> [What you should do] Would you write out the listing verbatim and skip every picture in it?
## Begin
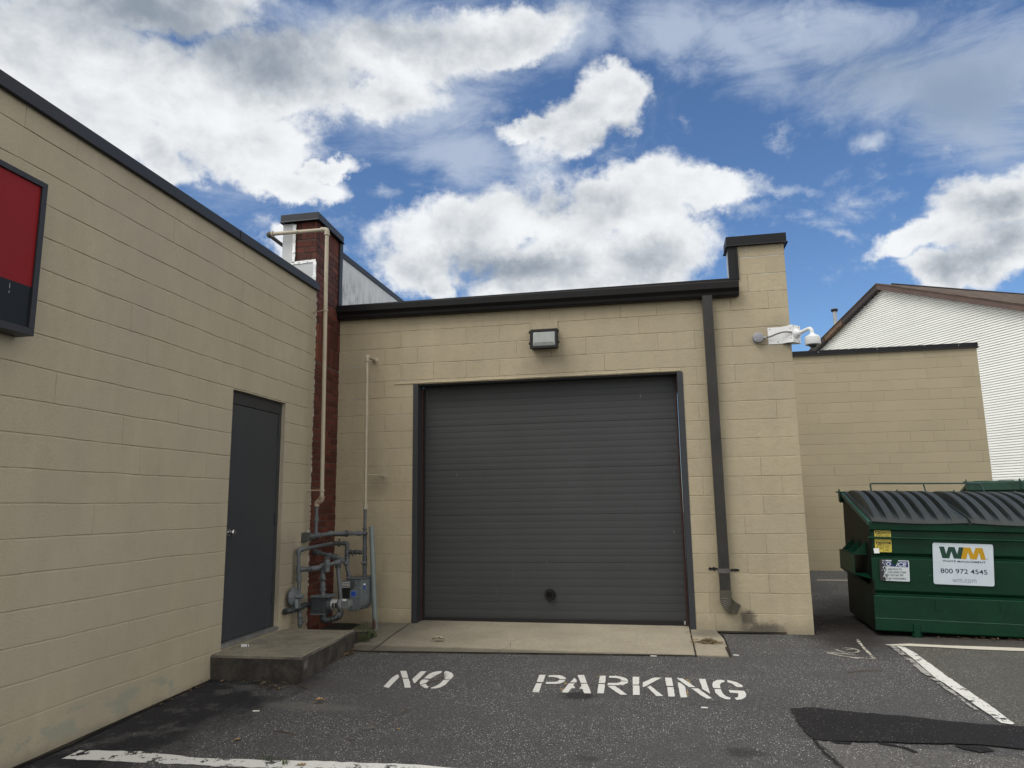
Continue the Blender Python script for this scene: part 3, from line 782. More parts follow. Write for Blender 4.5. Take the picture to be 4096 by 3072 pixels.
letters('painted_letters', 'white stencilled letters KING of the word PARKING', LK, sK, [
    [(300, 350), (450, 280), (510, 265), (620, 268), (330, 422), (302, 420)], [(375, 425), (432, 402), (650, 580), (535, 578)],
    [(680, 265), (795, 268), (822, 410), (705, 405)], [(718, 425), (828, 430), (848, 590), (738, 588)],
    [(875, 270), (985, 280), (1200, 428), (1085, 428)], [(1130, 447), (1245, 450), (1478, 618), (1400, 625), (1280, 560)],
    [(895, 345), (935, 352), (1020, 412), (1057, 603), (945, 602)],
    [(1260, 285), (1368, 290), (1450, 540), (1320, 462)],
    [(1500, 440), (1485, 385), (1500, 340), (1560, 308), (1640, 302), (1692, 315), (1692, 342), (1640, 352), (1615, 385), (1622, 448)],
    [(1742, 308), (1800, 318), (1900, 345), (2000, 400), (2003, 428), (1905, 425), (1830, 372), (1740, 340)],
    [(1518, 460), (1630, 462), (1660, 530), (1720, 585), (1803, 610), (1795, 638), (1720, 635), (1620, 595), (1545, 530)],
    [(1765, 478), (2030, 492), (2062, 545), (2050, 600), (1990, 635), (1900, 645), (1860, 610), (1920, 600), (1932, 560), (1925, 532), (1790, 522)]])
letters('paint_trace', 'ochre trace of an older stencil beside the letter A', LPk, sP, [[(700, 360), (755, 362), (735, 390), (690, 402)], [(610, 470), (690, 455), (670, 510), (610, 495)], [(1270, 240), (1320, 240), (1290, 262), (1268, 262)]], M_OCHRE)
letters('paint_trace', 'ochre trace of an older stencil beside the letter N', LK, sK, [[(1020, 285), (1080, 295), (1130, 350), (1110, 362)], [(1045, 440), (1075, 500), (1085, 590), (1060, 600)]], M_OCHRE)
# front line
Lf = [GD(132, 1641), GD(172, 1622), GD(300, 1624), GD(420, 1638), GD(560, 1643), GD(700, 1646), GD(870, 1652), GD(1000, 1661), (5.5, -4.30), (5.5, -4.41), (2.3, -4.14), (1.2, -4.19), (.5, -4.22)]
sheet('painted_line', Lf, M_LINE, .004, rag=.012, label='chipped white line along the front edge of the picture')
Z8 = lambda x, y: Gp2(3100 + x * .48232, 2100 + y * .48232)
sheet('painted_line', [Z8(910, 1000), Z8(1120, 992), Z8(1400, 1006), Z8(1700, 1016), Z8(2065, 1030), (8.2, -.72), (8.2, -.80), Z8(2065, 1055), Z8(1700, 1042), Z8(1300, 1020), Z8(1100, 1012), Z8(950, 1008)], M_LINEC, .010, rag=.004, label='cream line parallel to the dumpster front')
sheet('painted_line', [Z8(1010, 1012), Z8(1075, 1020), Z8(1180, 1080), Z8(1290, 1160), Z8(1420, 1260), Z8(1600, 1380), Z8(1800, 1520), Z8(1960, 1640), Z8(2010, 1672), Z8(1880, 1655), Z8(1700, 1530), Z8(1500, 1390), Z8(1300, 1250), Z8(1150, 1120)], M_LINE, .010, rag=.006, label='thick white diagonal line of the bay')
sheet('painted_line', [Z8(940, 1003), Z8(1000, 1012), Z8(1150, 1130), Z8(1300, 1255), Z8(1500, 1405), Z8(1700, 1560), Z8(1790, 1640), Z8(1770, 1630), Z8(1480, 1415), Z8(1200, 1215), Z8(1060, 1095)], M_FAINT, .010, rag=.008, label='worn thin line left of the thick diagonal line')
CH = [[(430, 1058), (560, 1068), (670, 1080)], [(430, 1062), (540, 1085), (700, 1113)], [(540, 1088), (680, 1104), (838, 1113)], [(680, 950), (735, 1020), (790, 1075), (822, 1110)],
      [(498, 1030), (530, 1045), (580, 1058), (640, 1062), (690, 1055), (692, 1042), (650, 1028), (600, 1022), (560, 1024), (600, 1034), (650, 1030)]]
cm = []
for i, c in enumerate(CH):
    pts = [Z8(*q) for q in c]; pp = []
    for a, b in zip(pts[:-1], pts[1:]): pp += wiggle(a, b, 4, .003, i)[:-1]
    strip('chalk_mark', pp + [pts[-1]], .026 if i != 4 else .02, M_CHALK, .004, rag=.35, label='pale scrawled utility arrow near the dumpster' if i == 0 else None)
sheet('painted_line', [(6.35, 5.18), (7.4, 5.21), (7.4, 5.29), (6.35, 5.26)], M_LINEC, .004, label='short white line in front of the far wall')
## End
> [Solution to this exercise]
Continue the Blender Python script for this scene: part 3, from line 782. More parts follow. Write for Blender 4.5. Take the picture to be 4096 by 3072 pixels.
letters('painted_letters', 'white stencilled letters KING of the word PARKING', LK, sK, [
    [(300, 350), (450, 280), (510, 265), (620, 268), (330, 422), (302, 420)], [(375, 425), (432, 402), (650, 580), (535, 578)],
    [(680, 265), (795, 268), (822, 410), (705, 405)], [(718, 425), (828, 430), (848, 590), (738, 588)],
    [(875, 270), (985, 280), (1200, 428), (1085, 428)], [(1130, 447), (1245, 450), (1478, 618), (1400, 625), (1280, 560)],
    [(895, 345), (935, 352), (1020, 412), (1057, 603), (945, 602)],
    [(1260, 285), (1368, 290), (1450, 540), (1320, 462)],
    [(1500, 440), (1485, 385), (1500, 340), (1560, 308), (1640, 302), (1692, 315), (1692, 342), (1640, 352), (1615, 385), (1622, 448)],
    [(1742, 308), (1800, 318), (1900, 345), (2000, 400), (2003, 428), (1905, 425), (1830, 372), (1740, 340)],
    [(1518, 460), (1630, 462), (1660, 530), (1720, 585), (1803, 610), (1795, 638), (1720, 635), (1620, 595), (1545, 530)],
    [(1765, 478), (2030, 492), (2062, 545), (2050, 600), (1990, 635), (1900, 645), (1860, 610), (1920, 600), (1932, 560), (1925, 532), (1790, 522)]])
letters('paint_trace', 'ochre trace of an older stencil beside the letter A', LPk, sP, [[(700, 360), (755, 362), (735, 390), (690, 402)], [(610, 470), (690, 455), (670, 510), (610, 495)], [(1270, 240), (1320, 240), (1290, 262), (1268, 262)]], M_OCHRE)
letters('paint_trace', 'ochre trace of an older stencil beside the letter N', LK, sK, [[(1020, 285), (1080, 295), (1130, 350), (1110, 362)], [(1045, 440), (1075, 500), (1085, 590), (1060, 600)]], M_OCHRE)
# front line
Lf = [GD(132, 1641), GD(172, 1622), GD(300, 1624), GD(420, 1638), GD(560, 1643), GD(700, 1646), GD(870, 1652), GD(1000, 1661), (5.5, -4.30), (5.5, -4.41), (2.3, -4.14), (1.2, -4.19), (.5, -4.22)]
sheet('painted_line', Lf, M_LINE, .004, rag=.012, label='chipped white line along the front edge of the picture')
Z8 = lambda x, y: Gp2(3100 + x * .48232, 2100 + y * .48232)
sheet('painted_line', [Z8(910, 1000), Z8(1120, 992), Z8(1400, 1006), Z8(1700, 1016), Z8(2065, 1030), (8.2, -.72), (8.2, -.80), Z8(2065, 1055), Z8(1700, 1042), Z8(1300, 1020), Z8(1100, 1012), Z8(950, 1008)], M_LINEC, .010, rag=.004, label='cream line parallel to the dumpster front')
sheet('painted_line', [Z8(1010, 1012), Z8(1075, 1020), Z8(1180, 1080), Z8(1290, 1160), Z8(1420, 1260), Z8(1600, 1380), Z8(1800, 1520), Z8(1960, 1640), Z8(2010, 1672), Z8(1880, 1655), Z8(1700, 1530), Z8(1500, 1390), Z8(1300, 1250), Z8(1150, 1120)], M_LINE, .010, rag=.006, label='thick white diagonal line of the bay')
sheet('painted_line', [Z8(940, 1003), Z8(1000, 1012), Z8(1150, 1130), Z8(1300, 1255), Z8(1500, 1405), Z8(1700, 1560), Z8(1790, 1640), Z8(1770, 1630), Z8(1480, 1415), Z8(1200, 1215), Z8(1060, 1095)], M_FAINT, .010, rag=.008, label='worn thin line left of the thick diagonal line')
CH = [[(430, 1058), (560, 1068), (670, 1080)], [(430, 1062), (540, 1085), (700, 1113)], [(540, 1088), (680, 1104), (838, 1113)], [(680, 950), (735, 1020), (790, 1075), (822, 1110)],
      [(498, 1030), (530, 1045), (580, 1058), (640, 1062), (690, 1055), (692, 1042), (650, 1028), (600, 1022), (560, 1024), (600, 1034), (650, 1030)]]
cm = []
for i, c in enumerate(CH):
    pts = [Z8(*q) for q in c]; pp = []
    for a, b in zip(pts[:-1], pts[1:]): pp += wiggle(a, b, 4, .003, i)[:-1]
    strip('chalk_mark', pp + [pts[-1]], .026 if i != 4 else .02, M_CHALK, .004, rag=.35, label='pale scrawled utility arrow near the dumpster' if i == 0 else None)
sheet('painted_line', [(6.35, 5.18), (7.4, 5.21), (7.4, 5.29), (6.35, 5.26)], M_LINEC, .004, label='short white line in front of the far wall')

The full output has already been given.